WHAT IS EXPECTED:
Reproduce the following material exactly, including every line.

_____

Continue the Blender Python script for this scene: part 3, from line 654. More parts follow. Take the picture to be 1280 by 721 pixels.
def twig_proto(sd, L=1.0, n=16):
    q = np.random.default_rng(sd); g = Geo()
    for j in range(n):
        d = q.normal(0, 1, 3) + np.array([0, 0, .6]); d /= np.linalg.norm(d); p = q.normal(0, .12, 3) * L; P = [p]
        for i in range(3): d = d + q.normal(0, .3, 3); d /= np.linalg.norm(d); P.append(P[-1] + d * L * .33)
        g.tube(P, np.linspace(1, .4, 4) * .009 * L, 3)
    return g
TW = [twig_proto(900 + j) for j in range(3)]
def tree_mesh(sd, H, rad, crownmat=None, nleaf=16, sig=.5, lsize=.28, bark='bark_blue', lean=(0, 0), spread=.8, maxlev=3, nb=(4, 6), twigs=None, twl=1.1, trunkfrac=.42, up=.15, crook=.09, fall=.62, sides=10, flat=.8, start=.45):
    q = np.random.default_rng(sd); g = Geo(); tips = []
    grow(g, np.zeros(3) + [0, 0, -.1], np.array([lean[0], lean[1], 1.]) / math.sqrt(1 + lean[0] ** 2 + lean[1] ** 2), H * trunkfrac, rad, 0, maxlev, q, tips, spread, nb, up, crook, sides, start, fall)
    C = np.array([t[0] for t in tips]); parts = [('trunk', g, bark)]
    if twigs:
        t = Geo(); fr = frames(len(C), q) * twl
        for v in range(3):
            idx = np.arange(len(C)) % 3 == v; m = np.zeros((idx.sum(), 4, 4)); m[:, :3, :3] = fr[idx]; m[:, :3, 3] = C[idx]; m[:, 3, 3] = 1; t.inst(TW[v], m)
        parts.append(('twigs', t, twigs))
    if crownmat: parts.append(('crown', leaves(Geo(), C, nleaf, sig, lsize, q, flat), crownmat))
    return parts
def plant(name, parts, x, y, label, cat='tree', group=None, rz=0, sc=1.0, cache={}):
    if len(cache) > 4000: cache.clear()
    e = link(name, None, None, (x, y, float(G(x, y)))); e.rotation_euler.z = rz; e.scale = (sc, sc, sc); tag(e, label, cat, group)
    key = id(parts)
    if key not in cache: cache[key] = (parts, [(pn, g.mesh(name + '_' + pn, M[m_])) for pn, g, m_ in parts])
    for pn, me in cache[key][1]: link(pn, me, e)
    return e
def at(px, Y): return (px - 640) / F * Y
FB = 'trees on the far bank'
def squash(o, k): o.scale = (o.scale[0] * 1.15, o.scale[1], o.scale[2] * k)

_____

SOLUTION TO THE PROBLEM:
Continue the Blender Python script for this scene: part 3, from line 654. More parts follow. Take the picture to be 1280 by 721 pixels.
def twig_proto(sd, L=1.0, n=16):
    q = np.random.default_rng(sd); g = Geo()
    for j in range(n):
        d = q.normal(0, 1, 3) + np.array([0, 0, .6]); d /= np.linalg.norm(d); p = q.normal(0, .12, 3) * L; P = [p]
        for i in range(3): d = d + q.normal(0, .3, 3); d /= np.linalg.norm(d); P.append(P[-1] + d * L * .33)
        g.tube(P, np.linspace(1, .4, 4) * .009 * L, 3)
    return g
TW = [twig_proto(900 + j) for j in range(3)]
def tree_mesh(sd, H, rad, crownmat=None, nleaf=16, sig=.5, lsize=.28, bark='bark_blue', lean=(0, 0), spread=.8, maxlev=3, nb=(4, 6), twigs=None, twl=1.1, trunkfrac=.42, up=.15, crook=.09, fall=.62, sides=10, flat=.8, start=.45):
    q = np.random.default_rng(sd); g = Geo(); tips = []
    grow(g, np.zeros(3) + [0, 0, -.1], np.array([lean[0], lean[1], 1.]) / math.sqrt(1 + lean[0] ** 2 + lean[1] ** 2), H * trunkfrac, rad, 0, maxlev, q, tips, spread, nb, up, crook, sides, start, fall)
    C = np.array([t[0] for t in tips]); parts = [('trunk', g, bark)]
    if twigs:
        t = Geo(); fr = frames(len(C), q) * twl
        for v in range(3):
            idx = np.arange(len(C)) % 3 == v; m = np.zeros((idx.sum(), 4, 4)); m[:, :3, :3] = fr[idx]; m[:, :3, 3] = C[idx]; m[:, 3, 3] = 1; t.inst(TW[v], m)
        parts.append(('twigs', t, twigs))
    if crownmat: parts.append(('crown', leaves(Geo(), C, nleaf, sig, lsize, q, flat), crownmat))
    return parts
def plant(name, parts, x, y, label, cat='tree', group=None, rz=0, sc=1.0, cache={}):
    if len(cache) > 4000: cache.clear()
    e = link(name, None, None, (x, y, float(G(x, y)))); e.rotation_euler.z = rz; e.scale = (sc, sc, sc); tag(e, label, cat, group)
    key = id(parts)
    if key not in cache: cache[key] = (parts, [(pn, g.mesh(name + '_' + pn, M[m_])) for pn, g, m_ in parts])
    for pn, me in cache[key][1]: link(pn, me, e)
    return e
def at(px, Y): return (px - 640) / F * Y
FB = 'trees on the far bank'
def squash(o, k): o.scale = (o.scale[0] * 1.15, o.scale[1], o.scale[2] * k)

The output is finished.